- [YOUR OBJECTIVE]
Exactly retype the lines of the material from its first line to the line with "COL = scene.collection", including both.

- [PROVIDED MATERIAL]
========================

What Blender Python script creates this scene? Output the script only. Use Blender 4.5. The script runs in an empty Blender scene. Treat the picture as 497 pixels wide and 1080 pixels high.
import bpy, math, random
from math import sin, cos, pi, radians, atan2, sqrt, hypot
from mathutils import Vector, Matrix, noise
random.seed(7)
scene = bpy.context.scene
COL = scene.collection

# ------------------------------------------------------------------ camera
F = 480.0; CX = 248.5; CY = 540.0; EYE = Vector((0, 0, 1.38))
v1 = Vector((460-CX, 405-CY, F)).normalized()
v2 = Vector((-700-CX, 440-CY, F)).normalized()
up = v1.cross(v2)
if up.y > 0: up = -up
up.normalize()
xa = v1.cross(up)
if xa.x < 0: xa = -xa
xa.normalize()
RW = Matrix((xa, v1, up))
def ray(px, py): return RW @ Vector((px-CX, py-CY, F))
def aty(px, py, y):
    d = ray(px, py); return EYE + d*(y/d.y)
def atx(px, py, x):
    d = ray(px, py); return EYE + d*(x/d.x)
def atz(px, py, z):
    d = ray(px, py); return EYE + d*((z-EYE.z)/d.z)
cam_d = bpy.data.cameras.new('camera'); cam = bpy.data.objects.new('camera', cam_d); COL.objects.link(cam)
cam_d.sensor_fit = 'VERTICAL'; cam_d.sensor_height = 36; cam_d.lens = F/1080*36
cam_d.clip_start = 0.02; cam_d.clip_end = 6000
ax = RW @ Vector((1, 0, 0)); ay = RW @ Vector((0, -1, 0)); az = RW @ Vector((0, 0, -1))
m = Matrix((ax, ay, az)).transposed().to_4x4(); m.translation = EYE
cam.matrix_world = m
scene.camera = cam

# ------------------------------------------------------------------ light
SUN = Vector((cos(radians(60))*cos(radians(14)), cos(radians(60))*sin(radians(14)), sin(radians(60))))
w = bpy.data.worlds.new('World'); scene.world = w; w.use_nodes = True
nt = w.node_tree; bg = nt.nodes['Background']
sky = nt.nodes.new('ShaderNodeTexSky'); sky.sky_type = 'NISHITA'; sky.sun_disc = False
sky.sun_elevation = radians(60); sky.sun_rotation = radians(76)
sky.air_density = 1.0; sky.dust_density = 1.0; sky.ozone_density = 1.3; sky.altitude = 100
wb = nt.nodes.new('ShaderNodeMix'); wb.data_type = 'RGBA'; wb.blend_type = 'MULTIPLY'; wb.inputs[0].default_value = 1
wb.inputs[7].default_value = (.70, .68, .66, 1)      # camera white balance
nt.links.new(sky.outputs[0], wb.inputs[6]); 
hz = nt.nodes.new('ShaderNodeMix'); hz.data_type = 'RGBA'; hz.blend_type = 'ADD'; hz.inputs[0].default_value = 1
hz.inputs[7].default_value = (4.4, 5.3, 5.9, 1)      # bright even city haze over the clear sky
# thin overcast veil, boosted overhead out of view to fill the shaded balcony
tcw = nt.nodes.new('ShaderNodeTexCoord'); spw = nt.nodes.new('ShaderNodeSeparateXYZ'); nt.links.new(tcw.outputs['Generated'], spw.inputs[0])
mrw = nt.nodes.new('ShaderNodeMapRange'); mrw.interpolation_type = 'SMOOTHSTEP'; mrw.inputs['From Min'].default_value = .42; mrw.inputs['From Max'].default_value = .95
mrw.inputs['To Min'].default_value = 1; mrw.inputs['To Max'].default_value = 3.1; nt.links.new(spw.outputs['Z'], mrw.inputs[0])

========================

- [IN RESPONSE]
What Blender Python script creates this scene? Output the script only. Use Blender 4.5. The script runs in an empty Blender scene. Treat the picture as 497 pixels wide and 1080 pixels high.
import bpy, math, random
from math import sin, cos, pi, radians, atan2, sqrt, hypot
from mathutils import Vector, Matrix, noise
random.seed(7)
scene = bpy.context.scene
COL = scene.collection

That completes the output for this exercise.